Tata Consultancy Services and Bharti Airtel said they tested a 5G-enabled and automated manufacturing set-up using the trial 5G spectrum allocated by Department of Telecom.
Called ‘Neural Manufacturing Suite’, the technology aims to implement a ‘lights out’ factory set-up, in which the factory produces everything by itself without human or worker supervision or intervention.
This is achieved by connecting all the machines and input and output items to sophisticated computers either at the same location or at a remote location, such as the company’s headquarters.
TCS said the solution is based on technologies such as artificial intelligence, machine learning, computer vision (visual inspection of products using computers), virtual reality and industrial automation or robotics.
The IT company has already incorporated elements of this vision in product suites such as TCS Autoscape, TCS Equiptix, Digital Manufacturing Platform, Intelligent Power Plant and so on.
The move towards complete automation of factories is considered the next step in industrial revolution. This is seen as the logical culmination of a trend that started in industrial revolution of the 19th century, when steam and electricity powered machines started being used to help workers increase their output and speed.
TCS said its aim is to help companies achieve an “autonomous or lights-out” factory vision, particularly in sectors such as manufacturing, consumer packaged goods, automotive, aerospace, energy, utilities, healthcare, life science and hi-tech.
Even though this can also be achieved using traditional, local wireless network technologies such as Wifi, local networks fail to work when the product or raw material is on the move, such as from the factory to the distribution center.
However, with 5G, the products can remain connected to the overall network irrespective of the location.
TCS said it tested two use cases on Airtel’s 5G test network – remote manufacturing operations using robotics, and vision-based quality inspection.
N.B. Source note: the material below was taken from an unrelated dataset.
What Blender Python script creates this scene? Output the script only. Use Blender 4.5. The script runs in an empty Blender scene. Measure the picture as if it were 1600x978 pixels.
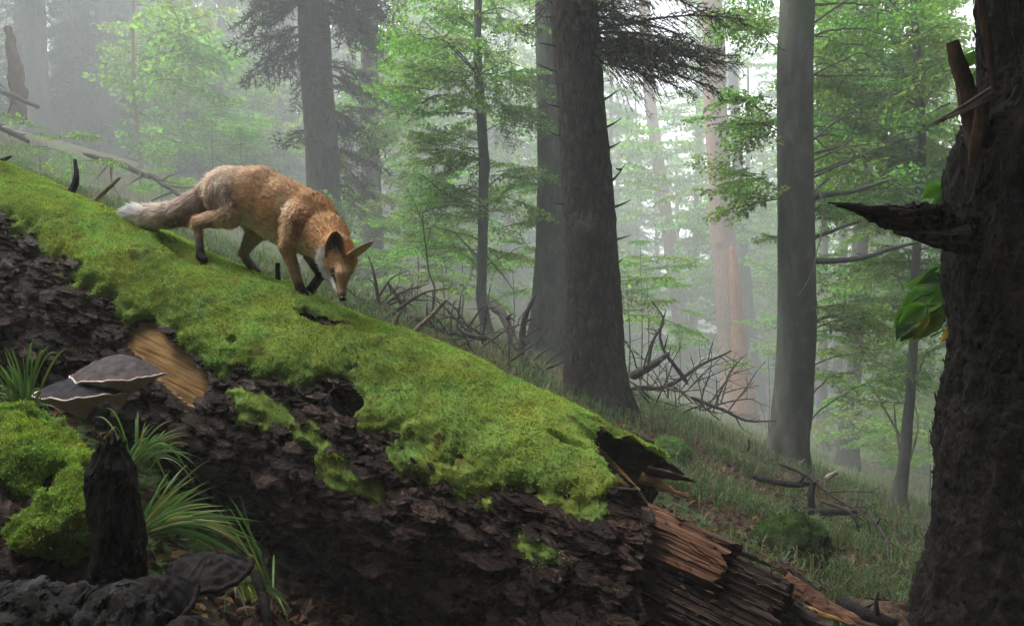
import bpy, math
import numpy as np
from mathutils import Vector, Matrix

# ------------------------------------------------------------------ camera, world, sun, exposure
sc = bpy.context.scene
C = sc.collection
F = 1256.0          # focal length in pixels of the 1600 px wide photograph
CZ = 1.15           # camera height
cam_d = bpy.data.cameras.new('camera')
cam = bpy.data.objects.new('camera', cam_d); C.objects.link(cam)
cam.location = (0, 0, CZ); cam.rotation_euler = (math.radians(90), 0, 0)
cam_d.sensor_width = 36.0; cam_d.lens = 36.0 * F / 1600.0
cam_d.clip_start = 0.05; cam_d.clip_end = 500
sc.camera = cam

SUN_EL, SUN_AZ = 62.0, -78.0
world = bpy.data.worlds.new('World'); sc.world = world; world.use_nodes = True
wn, wl = world.node_tree.nodes, world.node_tree.links
sky = wn.new('ShaderNodeTexSky'); sky.sky_type = 'NISHITA'; sky.sun_disc = False
sky.sun_elevation = math.radians(SUN_EL); sky.sun_rotation = math.radians(SUN_AZ)
sky.air_density = 1.0; sky.dust_density = 4.0; sky.ozone_density = 1.0
hs = wn.new('ShaderNodeHueSaturation'); hs.inputs['Saturation'].default_value = 0.22
wl.new(sky.outputs[0], hs.inputs['Color']); wl.new(hs.outputs[0], wn['Background'].inputs['Color'])
wn['Background'].inputs['Strength'].default_value = 0.15
sun_d = bpy.data.lights.new('sun', 'SUN'); sun_d.energy = 1.5; sun_d.angle = math.radians(16); sun_d.color = (1, 0.96, 0.88)
sun = bpy.data.objects.new('sun', sun_d); C.objects.link(sun)
_e, _a = math.radians(SUN_EL), math.radians(SUN_AZ)
sun.rotation_euler = Vector((-math.cos(_e)*math.sin(_a), -math.cos(_e)*math.cos(_a), -math.sin(_e))).to_track_quat('-Z', 'Y').to_euler()
sc.view_settings.view_transform = 'Standard'; sc.view_settings.look = 'None'
sc.view_settings.gamma = 1.0; sc.view_settings.exposure = 2.15
sc.render.engine = 'CYCLES'
cy = sc.cycles
cy.max_bounces = 6; cy.diffuse_bounces = 3; cy.glossy_bounces = 2; cy.transmission_bounces = 3
cy.volume_bounces = 2; cy.transparent_max_bounces = 4; cy.caustics_reflective = False; cy.caustics_refractive = False
cy.use_denoising = True; cy.use_adaptive_sampling = True; cy.adaptive_threshold = 0.02
cy.sample_clamp_indirect = 6.0
HAZE = 0.0078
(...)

Remote manufacturing refers to the control of manufacturing operations taking place in a factory using a high-powered computer at a different location, such as the corporate office. Vision-based quality inspection too is similar, in that it uses a high-power computer at a different location to monitor the quality of the final output using high-resolution cameras, high-bandwidth wireless networks and machine learning.
TCS said the technologies can transform plant operations, and significantly boost quality, productivity, and safety.
“We will continue to build new, differentiated capabilities into TCS’ Neural Manufacturing suite of solutions, harnessing the power of machine vision, machine intelligence and 5G to reimagine and redefine the way smart factories operate. Our partnership with Airtel to deploy and validate these innovative use cases on their 5G network serves as a proof point of the transformative power of these technologies,” TCS said.